Then the question arises about the viability of many reserves. The demand seems to be that every reserve, no matter how financially nonviable, be given enough money to support the residents in a comfortable life. We don't do that for Second Nations people. If you won't or can't work, you get very minimal support from the govt. The same standard should apply to reserves - if they show no sign of ever being able to get off the public dime, they get welfare, same as Second Nations.
As I've said before, it's going to take a lot of money to get FN's to a place where they are self-sufficient. We did do great damage to them, as Jared points out. I don't mind spending that money, but it has to have an end goal in sight, a time when the money stops and they stand on their own two feet. Just continuing to shovel money at them, ad infinitum, doesn't make sense.

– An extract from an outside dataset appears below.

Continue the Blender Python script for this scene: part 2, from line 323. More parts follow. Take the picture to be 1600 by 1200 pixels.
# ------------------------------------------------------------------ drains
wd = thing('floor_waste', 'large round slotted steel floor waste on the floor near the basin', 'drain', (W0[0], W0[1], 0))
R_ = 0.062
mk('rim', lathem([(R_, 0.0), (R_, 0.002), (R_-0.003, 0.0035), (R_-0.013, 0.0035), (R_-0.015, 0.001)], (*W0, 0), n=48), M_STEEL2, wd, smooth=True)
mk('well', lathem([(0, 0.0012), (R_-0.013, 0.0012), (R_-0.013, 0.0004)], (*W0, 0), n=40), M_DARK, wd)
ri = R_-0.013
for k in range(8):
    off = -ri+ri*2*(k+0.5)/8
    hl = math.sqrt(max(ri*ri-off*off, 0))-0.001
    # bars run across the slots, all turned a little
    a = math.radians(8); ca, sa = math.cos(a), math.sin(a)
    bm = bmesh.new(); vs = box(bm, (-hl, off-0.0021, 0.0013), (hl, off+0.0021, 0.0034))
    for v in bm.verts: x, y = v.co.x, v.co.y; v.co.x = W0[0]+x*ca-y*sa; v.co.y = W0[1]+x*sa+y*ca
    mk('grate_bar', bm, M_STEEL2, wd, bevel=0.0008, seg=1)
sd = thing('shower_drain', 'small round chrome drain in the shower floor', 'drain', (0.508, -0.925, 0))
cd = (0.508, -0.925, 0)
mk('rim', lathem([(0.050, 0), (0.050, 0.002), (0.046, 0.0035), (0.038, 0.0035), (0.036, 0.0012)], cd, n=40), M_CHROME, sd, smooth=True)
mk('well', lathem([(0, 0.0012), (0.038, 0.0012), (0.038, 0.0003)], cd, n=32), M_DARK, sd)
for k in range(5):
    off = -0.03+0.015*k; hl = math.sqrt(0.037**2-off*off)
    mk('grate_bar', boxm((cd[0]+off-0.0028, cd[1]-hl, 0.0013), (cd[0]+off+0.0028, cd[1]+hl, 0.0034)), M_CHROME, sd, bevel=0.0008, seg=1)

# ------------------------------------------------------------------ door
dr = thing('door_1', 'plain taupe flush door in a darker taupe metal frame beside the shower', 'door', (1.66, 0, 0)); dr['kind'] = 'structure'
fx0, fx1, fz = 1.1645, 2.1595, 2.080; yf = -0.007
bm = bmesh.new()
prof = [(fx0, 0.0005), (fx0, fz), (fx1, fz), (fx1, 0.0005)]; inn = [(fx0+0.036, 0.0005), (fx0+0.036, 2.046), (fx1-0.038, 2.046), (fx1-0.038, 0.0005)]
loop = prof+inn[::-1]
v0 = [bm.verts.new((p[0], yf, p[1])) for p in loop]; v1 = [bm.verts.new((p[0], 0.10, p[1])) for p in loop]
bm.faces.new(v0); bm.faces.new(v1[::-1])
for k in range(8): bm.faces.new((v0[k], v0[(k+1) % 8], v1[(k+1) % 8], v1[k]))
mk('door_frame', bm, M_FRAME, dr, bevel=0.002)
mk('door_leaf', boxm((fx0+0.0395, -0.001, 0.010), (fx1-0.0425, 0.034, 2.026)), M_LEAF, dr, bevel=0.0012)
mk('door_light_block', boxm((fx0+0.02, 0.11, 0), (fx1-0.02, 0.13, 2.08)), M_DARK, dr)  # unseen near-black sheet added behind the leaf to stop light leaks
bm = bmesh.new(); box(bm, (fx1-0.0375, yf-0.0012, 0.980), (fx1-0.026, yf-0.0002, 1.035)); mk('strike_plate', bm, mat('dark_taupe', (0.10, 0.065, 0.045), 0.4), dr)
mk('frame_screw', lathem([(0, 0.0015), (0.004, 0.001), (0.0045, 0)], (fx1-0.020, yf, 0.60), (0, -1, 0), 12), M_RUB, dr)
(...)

A comment about Jared's post: it seems every place is sacred to the FN's, especially if they want it. Maybe that was the way their society worked, they saw themselves living in sacred space, but ours doesn't. So unless there's real clear evidence that a particular area was used for sacred purposes, I'm sorry, but we should deny the claim. No doubt our society would be way better off if we too saw our whole planet as sacred space where we live in harmony, but that is not the white man's way, a way no adopted by pretty well the whole planet. Too late to go back, at least until after the Apocalypse. Like I said in the original post, many non-Indigenous governments will talk a good game about being open and transparent when it comes to spending our money, but they are just as obfuscating as any Indigenous government-and Justin Trudeau is even worse than Stephen Harper. And yet, most observers seem more interested in getting into pissing matches about which political party is less transparent, than in demanding the parties they themselves support clean up their act. As for the end goal, that would be to actually fully develop their own communities' economies in their own right. However, to do that Indigenous communities need the same kinds of legal tools that the provinces do, namely a say in things like resource development and actually ensuring that some of the revenues stay in the community and develop it over the long term. Writers from George Manuel to Harold Cardinal to Jody Wilson-Raybould have all pointed this out-see part two of my essay on the "reserve paradox" at Vive for some more details. This has happened in a few different areas, notably in B.C. as noted by Art Manuel in his his book Unsettling Canada.That way, with Indigenous communities as full and active contributors to the economy, and with their own governance and Treaty rights properly recognized (and before anyone says, I agree that we probably need to update our understanding of the Treaties, including what ties Indigenous peoples have to Canada as a country), we could really get rid of the Indian Act once and for all.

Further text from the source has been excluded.